The bankruptcy allows the city to void existing contracts with the unionized public servants ... with the city council undoubtedly hoping that existing teachers, cops, firemen, maintenance workers etc. will accept pay cuts as a less objectionable alternative to being unemployed. Of course this also runs the risk that crime will become rampant, that schools will have 50 children per class in the fall etc.
Most curious will be the reaction of California state gov't in terms of helping to 'bail out' the city of Vallejo. I'm sure that this will be called for, but I'm also sure that state legislators are aware that Vallejo is only the tip of the oncoming iceberg - such that bailing out Vallejo would set a precedent where the state must also bail out 20 other cities next year. With the state gov't already facing a 35 billion dollar deficit of its own, an unanticipated state expenditure to bail out Vallejo and other overspending California cities just isn't very likely to happen.
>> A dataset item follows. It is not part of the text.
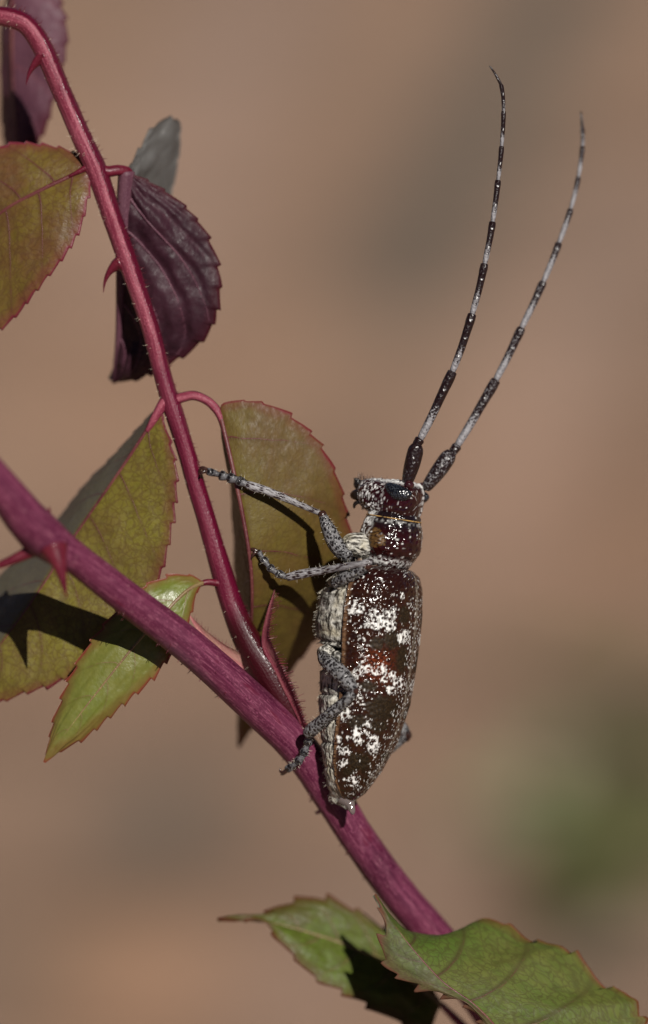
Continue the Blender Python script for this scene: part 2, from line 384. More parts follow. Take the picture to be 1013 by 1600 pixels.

As often discussed in a different context, 'service economy' jobs are about to be cut big time. Except this time those 'service economy' jobs will be teachers, cops, firemen and gov't contractors. Ultimately, to be sustainable, the cost of the 'service economy' has to be picked up by some other segment of the population that actually creates added value. Vallejo had few enough such industries to start with, and many of them were disproportionately tied to the ailing housing industry.